ABSTRACT

With the new government constituted in Spain on September 4, 1936, headed by left-wing socialist Francisco Largo Caballero, it took power a cabinet more adapted to the circumstances of war. The new minister of state, Julio Álvarez del Vayo, would have to deal with a panorama that was more than complicated and whose reversal seemed to be almost an illusion.

Álvarez del Vayo, the main external face of the Republic throughout the war, never stopped denouncing the continuous violation of non-intervention by the fascist countries and, on the other hand, the absolute disdain toward the Covenant of the League of Nations by the member countries – mainly by Britain and France, from where the organization was being blocked. But the League was the only international forum to which the Spanish government had access, and through which it projected its foreign policy strategy and its conception of the place that the Spanish regime held within the political-ideological scene of the time.
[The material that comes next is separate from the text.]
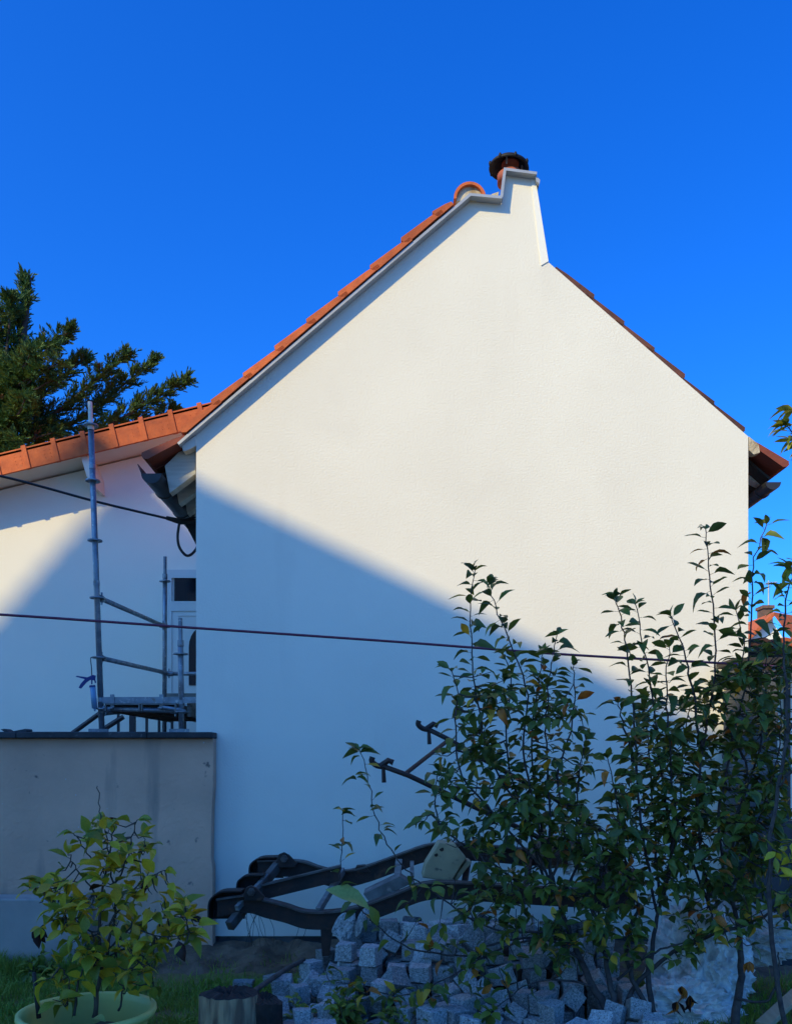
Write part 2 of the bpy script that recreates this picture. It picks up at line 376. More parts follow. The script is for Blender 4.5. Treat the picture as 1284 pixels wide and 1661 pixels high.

That is to say: on the side of the Western democracies and in the framework of respect for the norms of law subscribed to by the different states in the development of an increasingly interconnected world society, especially after a Great War that had shown the futility of an alleged isolationism around the issues that transcend national borders.

The Spanish Republic was forced to draw a parallel line of action in Geneva with regard to the Non-Intervention Committee, through which Western democracies directed their abandonment of their Spanish partner, while at the same time undermining international law of the time and destroying the Versailles order.